Neben den ostdeutschen Regionen ist auch das Saarland betroffen. Für die Ruhrgebiet-Städte Herne, Gelsenkirchen, Hagen, Duisburg und Bochum sowie das nahegelegene Remscheid im Bergischen Land geht die Studio bis 2035 von Preisrückgängen von mehr als einem Prozent pro Jahr aus.
Quellen: VALUE AG (empirica-systeme Marktdatenbank), Statistisches Bundesamt, Berechnungen HWWI
Rang
Stadt/Landkreis
Bundesland
Preistrend pro Jahr in Prozent
1
Suhl
Thüringen
-4,20
2
Wartburgkreis, Landkreis
Thüringen
-3,54
3
Greiz, Landkreis
Thüringen
-3,26
4
Altenburger Land, Landkreis
Thüringen
-3,25
5
Mansfeld-Südhart, Landkreis
Sachsen-Anhalt
-3,21
6
Spree-Neiße, Landkreis
Brandenburg
-3,15
7
Oberspreewald-Lausitz, Landkreis
Brandenburg
-3,12
8
Elbe-Elster, Landkreis
Brandenburg
-3,11
9
Anhalt-Bitterfeld, Landkreis
Sachsen-Anhalt
-3,00
10
Salzlandkreis, Landkreis
Sachsen-Anhalt
-2,96
Was potentielle Immobilienkäufer beachten sollten
"Beachtet werden muss, dass die Prognosen jährliche Durchschnittswerte für die gesamte betrachtete Region wiedergeben. Möglich ist somit, dass sich innerhalb der Landkreise Gemeinden mit guter Verkehrsanbindung und Infrastrukturausstattung sehr positiv, schlecht gelegene Gemeinden mit mangelndem Infrastrukturangebot wiederum sehr negativ entwickeln. Auch innerhalb von Gemeinden ist das Spektrum in der Regel weit gefächert. Je nach Anbindung, Lage und Ausstattung können sich im Einzelfall deutliche Abweichungen von den Durchschnittswerten ergeben", sagt Manuel Beermann, Leiter Produktmanagement Immobilien bei der Postbank.
Wer keine Wertanlage suche, sondern langfristig ein Eigenheim für die Familie selbst nutzen wolle, könne sich auch in den Regionen mit sinkenden Preisen den Traum erfüllen. "Abbezahlte Immobilien können ein wichtiger Baustein für die Altersvorsorge sein", so Beermann.

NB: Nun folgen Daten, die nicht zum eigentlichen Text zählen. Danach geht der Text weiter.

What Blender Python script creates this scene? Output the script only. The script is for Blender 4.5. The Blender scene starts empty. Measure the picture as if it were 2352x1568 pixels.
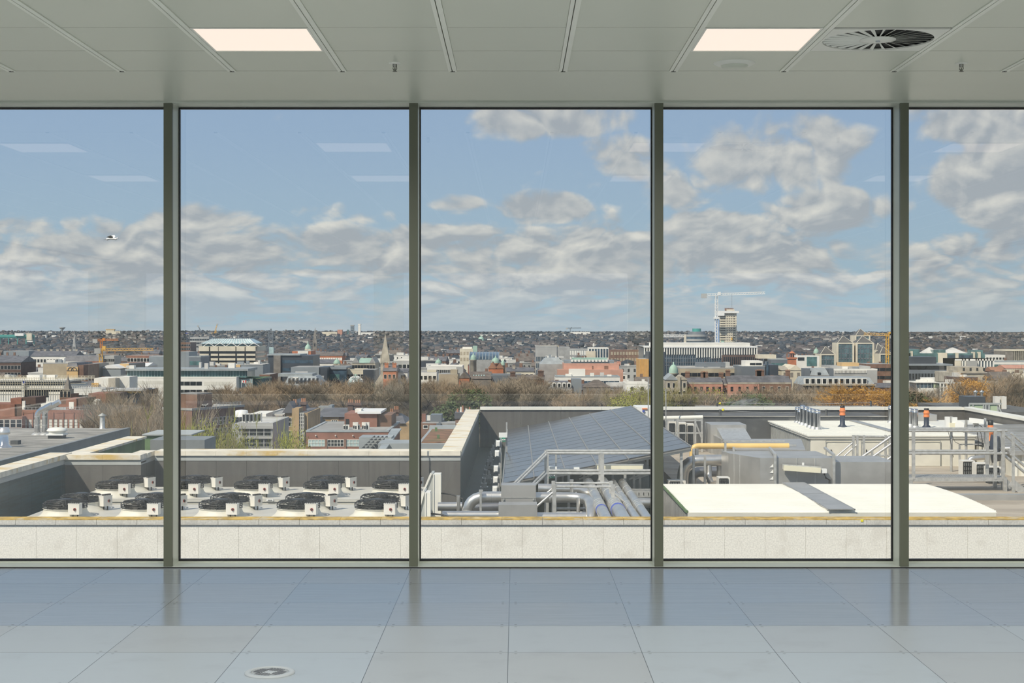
import bpy, math, random
from mathutils import Vector, Matrix
random.seed(7)
scene = bpy.context.scene
col = scene.collection
F = 3450.0                     # focal length in pixels of a 2352 px wide frame
CX, CY, EYE = 1184.0, 755.0, 1.46

# ---------------------------------------------------------------- camera
cam_data = bpy.data.cameras.new('camera')
cam_data.sensor_width = 36.0
cam_data.lens = F / 2352 * 36.0
cam_data.shift_x = (1176 - CX) / 2352
cam_data.shift_y = (CY - 784) / 2352
cam_data.clip_start, cam_data.clip_end = 0.1, 30000
camera = bpy.data.objects.new('camera', cam_data)
camera.location = (0, 0, EYE)
camera.rotation_euler = (math.pi / 2, 0, 0)
col.objects.link(camera)
scene.camera = camera

# ---------------------------------------------------------------- colour management and bounces
scene.view_settings.view_transform = 'Standard'
scene.view_settings.look = 'None'
scene.view_settings.gamma = 1.0
scene.view_settings.exposure = 0.0
scene.view_settings.use_curve_mapping = False
scene.cycles.max_bounces = 7
scene.cycles.diffuse_bounces = 4
scene.cycles.glossy_bounces = 4
scene.cycles.transparent_max_bounces = 12
scene.cycles.sample_clamp_indirect = 6.0

# ---------------------------------------------------------------- sun
SUN_DIR = Vector((0.46, 0.55, -0.70)).normalized()
sun_data = bpy.data.lights.new('sun', 'SUN')
sun_data.energy = 4.6
sun_data.angle = math.radians(0.53)
sun_data.color = (1.0, 0.92, 0.80)
sun = bpy.data.objects.new('sun', sun_data)
sun.rotation_euler = SUN_DIR.to_track_quat('-Z', 'Y').to_euler()
col.objects.link(sun)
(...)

Wer in einer Großstadt oder deren Umland eine Eigentumswohnung sucht, sollte Angebote besonders genau prüfen. "Nicht immer lassen sich kurz- oder mittelfristig noch Preiszuwächse erzielen, und Eigentumswohnungen werden mitunter überteuert angeboten", sagt Beermann. Kaufinteressierten können bei der Immobilienbewertung einen Experten hinzuzuziehen.